Mass-Production of Homes the Panacea to the Housing Crisis

Mass construction

Housing shortages, less disposable income and rising building costs—if there was ever a time to support affordable housing options, this is it! Henry Ford got it. Back in 1908, the Model T entered mass production, and for the first time, automobiles were produced quickly and at a price that people could afford.

Houses haven’t been subject to the same treatment… until now. The housing market is finally getting its own ‘Model T’ moment. For the first time, the mass-production of houses in factories has achieved the kind of customization that will help it into the main stream. You see, the mass production of housing isn’t a new concept, but it usually meant that customers had no power to customize the house plans to suit their family’s needs. This prevented mass-production from gaining a foothold in the construction industry.

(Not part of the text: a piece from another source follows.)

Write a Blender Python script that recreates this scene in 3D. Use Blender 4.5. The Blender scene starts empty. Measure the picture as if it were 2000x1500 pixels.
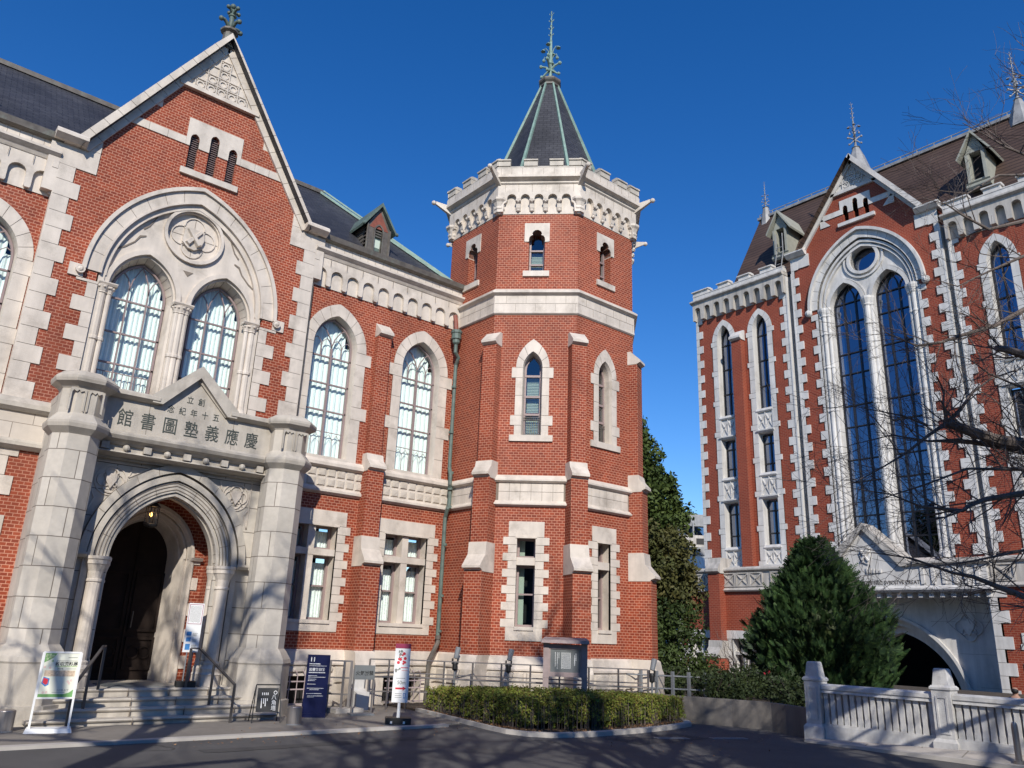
import bpy, math, random
from mathutils import Vector, Matrix
from mathutils.geometry import tessellate_polygon
random.seed(7)
R = math.radians
sc = bpy.context.scene
COL = sc.collection
# ------------------------------------------------------------------ camera
cam_d = bpy.data.cameras.new("camera"); cam = bpy.data.objects.new("camera", cam_d); COL.objects.link(cam)
pitch, roll, yaw = 0.3074, 0.03818, 0.87797
F = Vector((math.cos(yaw)*math.cos(pitch), math.sin(yaw)*math.cos(pitch), math.sin(pitch)))
R0 = Vector((math.sin(yaw), -math.cos(yaw), 0)); U0 = R0.cross(F)
RR = math.cos(roll)*R0 + math.sin(roll)*U0; UU = -math.sin(roll)*R0 + math.cos(roll)*U0
cam.matrix_world = Matrix(((RR.x, UU.x, -F.x, 0), (RR.y, UU.y, -F.y, 0), (RR.z, UU.z, -F.z, 1.6), (0, 0, 0, 1)))
cam_d.sensor_width = 36; cam_d.lens = 36*1536/2000; cam_d.clip_start = 0.1; cam_d.clip_end = 5000
sc.camera = cam
# ------------------------------------------------------------------ light
SUN_AZ, SUN_EL = 56.0, 33.0          # azimuth the light travels towards, height of the sun
w = bpy.data.worlds.new("World"); sc.world = w; w.use_nodes = True
wn = w.node_tree; bg = wn.nodes["Background"]
sky = wn.nodes.new("ShaderNodeTexSky"); sky.sky_type = 'NISHITA'; sky.sun_disc = False
sky.sun_elevation = R(SUN_EL); sky.sun_rotation = R(90-(SUN_AZ+180)) % (2*math.pi)
sky.air_density = 1.0; sky.dust_density = 0.0; sky.ozone_density = 4.0; sky.altitude = 0
hs = wn.nodes.new("ShaderNodeHueSaturation"); hs.inputs["Saturation"].default_value = 1.31; hs.inputs["Hue"].default_value = 0.511; wn.links.new(sky.outputs[0], hs.inputs["Color"])
wn.links.new(hs.outputs[0], bg.inputs[0]); bg.inputs[1].default_value = 0.15
sd = bpy.data.lights.new("sun", 'SUN'); sd.energy = 5.0; sd.angle = R(0.5); sd.color = (1.0, 0.945, 0.86)
so = bpy.data.objects.new("sun", sd); COL.objects.link(so)
trav = Vector((math.cos(R(SUN_EL))*math.cos(R(SUN_AZ)), math.cos(R(SUN_EL))*math.sin(R(SUN_AZ)), -math.sin(R(SUN_EL))))
so.rotation_euler = trav.to_track_quat('-Z', 'Y').to_euler(); so.location = (-10, -10, 30)
vs = sc.view_settings; vs.view_transform = 'Standard'; vs.look = 'None'; vs.exposure = 0.0; vs.gamma = 1.0
sc.render.engine = 'CYCLES'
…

Buying a home is the biggest investment most people will make. They want their home to be unique and to be tailored to their needs. They need flexibility and customization coupled with affordability.

Offsite wood-based construction is moving home building into the factory. Thanks to advances in automation and design software, architects can create unique homes and input them into the factory system. Roof, wall and floor elements are created precisely to plan, and then shipped to the building site where they are assembled.

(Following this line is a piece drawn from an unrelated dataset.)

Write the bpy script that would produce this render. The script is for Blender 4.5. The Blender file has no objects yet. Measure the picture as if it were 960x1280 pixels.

This vastly reduces build times, costs, pollution and waste and makes housing affordable. It also bypasses construction labor issues. Instead of needing a full crew to build your home, you now only need a skeleton crew to assemble the building elements on site.

Some companies like BoKlok are building even more flexible houses in Norway, Sweden and Denmark. The flexibility here comes not only in the initial building design, but also in its interchangeability. That means your home’s building elements like walls floors and roofs can be altered even after your house has been constructed. Need another bedroom? Perhaps you can insert the loft element for more living space. The original design will have encompassed this option, so instead of breaking down walls, and weeks of disruption, you simply order the staircase and get a subcontractor to install it. Other options allow you to add rooms, floors and bathrooms seamlessly.

Sidewalk Lab in Toronto is taking this concept even further. Their live and work spaces come with compatible wall units, so the housing spaces can be expanded or made into more, smaller apartments as the needs of the neighborhood change. Wall units can be replaced to turn commercial spaces into living spaces and vice versa according the tenant’s needs.